• _Exercise objective_: Your task is to return, exactly, the run of lines starting at the line holding "The Blender Python script for this scene continues." and ending at the line holding "high table', 4)", both ends included and no other lines.

[3D scene scripts]

↓

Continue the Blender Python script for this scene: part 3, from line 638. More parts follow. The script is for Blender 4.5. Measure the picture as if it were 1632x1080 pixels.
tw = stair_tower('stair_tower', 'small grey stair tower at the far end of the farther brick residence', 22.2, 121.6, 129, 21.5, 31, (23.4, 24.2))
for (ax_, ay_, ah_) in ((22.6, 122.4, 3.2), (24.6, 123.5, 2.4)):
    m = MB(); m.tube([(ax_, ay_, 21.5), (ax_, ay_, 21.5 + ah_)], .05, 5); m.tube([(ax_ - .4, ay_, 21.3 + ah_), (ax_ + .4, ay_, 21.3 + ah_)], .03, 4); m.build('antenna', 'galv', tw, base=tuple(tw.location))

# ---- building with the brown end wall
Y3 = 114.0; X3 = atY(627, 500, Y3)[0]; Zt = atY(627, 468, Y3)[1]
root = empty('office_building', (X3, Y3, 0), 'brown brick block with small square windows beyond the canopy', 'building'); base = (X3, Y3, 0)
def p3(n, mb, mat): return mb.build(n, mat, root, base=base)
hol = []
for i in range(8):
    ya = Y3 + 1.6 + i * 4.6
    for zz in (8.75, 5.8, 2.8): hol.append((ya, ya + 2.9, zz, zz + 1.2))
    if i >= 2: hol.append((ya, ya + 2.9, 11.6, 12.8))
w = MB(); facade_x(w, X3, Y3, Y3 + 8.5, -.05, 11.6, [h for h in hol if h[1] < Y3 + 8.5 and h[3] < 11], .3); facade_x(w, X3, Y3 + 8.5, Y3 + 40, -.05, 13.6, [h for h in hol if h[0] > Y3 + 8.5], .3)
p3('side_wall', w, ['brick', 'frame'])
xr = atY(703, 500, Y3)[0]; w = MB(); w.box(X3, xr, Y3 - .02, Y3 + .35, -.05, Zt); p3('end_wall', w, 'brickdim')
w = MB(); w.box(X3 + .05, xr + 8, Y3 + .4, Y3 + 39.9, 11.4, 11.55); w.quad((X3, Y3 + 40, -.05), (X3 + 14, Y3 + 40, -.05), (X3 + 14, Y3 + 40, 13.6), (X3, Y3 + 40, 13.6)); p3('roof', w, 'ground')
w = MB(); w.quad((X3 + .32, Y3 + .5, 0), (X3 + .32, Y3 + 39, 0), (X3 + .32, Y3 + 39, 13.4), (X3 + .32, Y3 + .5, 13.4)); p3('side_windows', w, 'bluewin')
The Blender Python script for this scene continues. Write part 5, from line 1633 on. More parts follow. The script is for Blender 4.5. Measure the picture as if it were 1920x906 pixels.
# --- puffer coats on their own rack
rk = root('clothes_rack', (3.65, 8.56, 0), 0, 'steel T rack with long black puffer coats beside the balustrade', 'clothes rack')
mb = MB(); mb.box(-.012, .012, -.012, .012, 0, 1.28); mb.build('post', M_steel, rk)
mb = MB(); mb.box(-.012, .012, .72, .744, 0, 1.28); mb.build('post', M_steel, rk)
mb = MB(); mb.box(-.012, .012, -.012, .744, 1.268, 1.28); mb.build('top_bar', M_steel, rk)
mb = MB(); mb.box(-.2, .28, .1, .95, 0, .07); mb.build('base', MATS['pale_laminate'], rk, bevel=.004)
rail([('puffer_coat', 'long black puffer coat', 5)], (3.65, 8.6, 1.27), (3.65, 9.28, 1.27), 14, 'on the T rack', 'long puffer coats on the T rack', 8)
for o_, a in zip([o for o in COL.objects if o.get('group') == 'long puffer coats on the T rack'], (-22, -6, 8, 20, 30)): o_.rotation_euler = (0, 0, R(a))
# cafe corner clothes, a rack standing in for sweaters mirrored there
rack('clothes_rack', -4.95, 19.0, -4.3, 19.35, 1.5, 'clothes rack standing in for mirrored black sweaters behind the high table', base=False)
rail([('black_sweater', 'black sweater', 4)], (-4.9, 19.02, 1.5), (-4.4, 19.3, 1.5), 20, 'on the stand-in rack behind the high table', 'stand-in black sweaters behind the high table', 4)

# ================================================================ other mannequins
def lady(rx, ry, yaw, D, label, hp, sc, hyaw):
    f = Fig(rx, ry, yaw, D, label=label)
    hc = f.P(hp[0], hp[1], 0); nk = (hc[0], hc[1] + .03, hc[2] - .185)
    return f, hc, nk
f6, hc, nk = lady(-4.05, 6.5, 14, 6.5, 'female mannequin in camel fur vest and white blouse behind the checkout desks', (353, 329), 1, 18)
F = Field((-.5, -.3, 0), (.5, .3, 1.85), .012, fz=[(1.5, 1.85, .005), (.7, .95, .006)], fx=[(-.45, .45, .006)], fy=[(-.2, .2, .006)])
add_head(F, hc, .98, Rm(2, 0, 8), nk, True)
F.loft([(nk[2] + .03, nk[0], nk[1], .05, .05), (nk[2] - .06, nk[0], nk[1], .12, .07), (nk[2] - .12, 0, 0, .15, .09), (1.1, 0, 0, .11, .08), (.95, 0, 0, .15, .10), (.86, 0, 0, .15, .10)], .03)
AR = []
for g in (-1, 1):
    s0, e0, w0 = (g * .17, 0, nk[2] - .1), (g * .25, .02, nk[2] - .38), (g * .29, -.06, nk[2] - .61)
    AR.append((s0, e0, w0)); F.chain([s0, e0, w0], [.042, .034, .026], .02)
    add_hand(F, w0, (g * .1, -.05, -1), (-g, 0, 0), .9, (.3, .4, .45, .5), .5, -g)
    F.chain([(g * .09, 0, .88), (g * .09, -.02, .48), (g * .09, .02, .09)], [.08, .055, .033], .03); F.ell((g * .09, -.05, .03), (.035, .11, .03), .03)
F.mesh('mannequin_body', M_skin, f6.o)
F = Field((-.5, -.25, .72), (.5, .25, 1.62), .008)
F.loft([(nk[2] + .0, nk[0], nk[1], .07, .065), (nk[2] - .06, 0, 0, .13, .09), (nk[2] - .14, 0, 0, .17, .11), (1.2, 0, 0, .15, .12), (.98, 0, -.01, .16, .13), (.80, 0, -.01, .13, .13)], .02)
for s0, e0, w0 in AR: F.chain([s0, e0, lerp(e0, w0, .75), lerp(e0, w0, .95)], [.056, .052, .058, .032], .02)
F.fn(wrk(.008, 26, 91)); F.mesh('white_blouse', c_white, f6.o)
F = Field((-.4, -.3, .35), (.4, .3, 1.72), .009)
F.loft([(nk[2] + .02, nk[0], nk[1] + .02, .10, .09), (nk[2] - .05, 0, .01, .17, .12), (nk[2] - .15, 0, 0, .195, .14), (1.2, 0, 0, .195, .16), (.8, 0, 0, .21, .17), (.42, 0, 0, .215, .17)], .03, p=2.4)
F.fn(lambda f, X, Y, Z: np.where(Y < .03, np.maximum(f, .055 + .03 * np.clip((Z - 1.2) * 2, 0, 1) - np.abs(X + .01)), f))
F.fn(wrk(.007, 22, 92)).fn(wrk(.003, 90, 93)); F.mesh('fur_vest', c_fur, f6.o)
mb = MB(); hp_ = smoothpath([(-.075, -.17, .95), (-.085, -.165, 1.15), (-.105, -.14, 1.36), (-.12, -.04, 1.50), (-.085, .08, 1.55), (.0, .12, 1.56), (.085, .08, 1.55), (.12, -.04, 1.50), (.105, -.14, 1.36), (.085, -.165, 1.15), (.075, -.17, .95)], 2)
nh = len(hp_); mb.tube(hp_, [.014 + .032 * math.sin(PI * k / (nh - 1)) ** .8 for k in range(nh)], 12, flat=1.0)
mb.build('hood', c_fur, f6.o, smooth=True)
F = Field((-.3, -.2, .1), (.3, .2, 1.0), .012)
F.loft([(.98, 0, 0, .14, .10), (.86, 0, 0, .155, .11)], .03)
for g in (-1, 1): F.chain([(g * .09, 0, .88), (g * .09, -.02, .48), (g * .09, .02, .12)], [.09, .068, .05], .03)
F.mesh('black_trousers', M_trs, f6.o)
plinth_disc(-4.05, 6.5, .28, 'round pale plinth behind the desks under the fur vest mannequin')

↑

• _Result of this task_:
The Blender Python script for this scene continues. Write part 5, from line 1633 on. More parts follow. The script is for Blender 4.5. Measure the picture as if it were 1920x906 pixels.
# --- puffer coats on their own rack
rk = root('clothes_rack', (3.65, 8.56, 0), 0, 'steel T rack with long black puffer coats beside the balustrade', 'clothes rack')
mb = MB(); mb.box(-.012, .012, -.012, .012, 0, 1.28); mb.build('post', M_steel, rk)
mb = MB(); mb.box(-.012, .012, .72, .744, 0, 1.28); mb.build('post', M_steel, rk)
mb = MB(); mb.box(-.012, .012, -.012, .744, 1.268, 1.28); mb.build('top_bar', M_steel, rk)
mb = MB(); mb.box(-.2, .28, .1, .95, 0, .07); mb.build('base', MATS['pale_laminate'], rk, bevel=.004)
rail([('puffer_coat', 'long black puffer coat', 5)], (3.65, 8.6, 1.27), (3.65, 9.28, 1.27), 14, 'on the T rack', 'long puffer coats on the T rack', 8)
for o_, a in zip([o for o in COL.objects if o.get('group') == 'long puffer coats on the T rack'], (-22, -6, 8, 20, 30)): o_.rotation_euler = (0, 0, R(a))
# cafe corner clothes, a rack standing in for sweaters mirrored there
rack('clothes_rack', -4.95, 19.0, -4.3, 19.35, 1.5, 'clothes rack standing in for mirrored black sweaters behind the high table', base=False)
rail([('black_sweater', 'black sweater', 4)], (-4.9, 19.02, 1.5), (-4.4, 19.3, 1.5), 20, 'on the stand-in rack behind the high table', 'stand-in black sweaters behind the high table', 4)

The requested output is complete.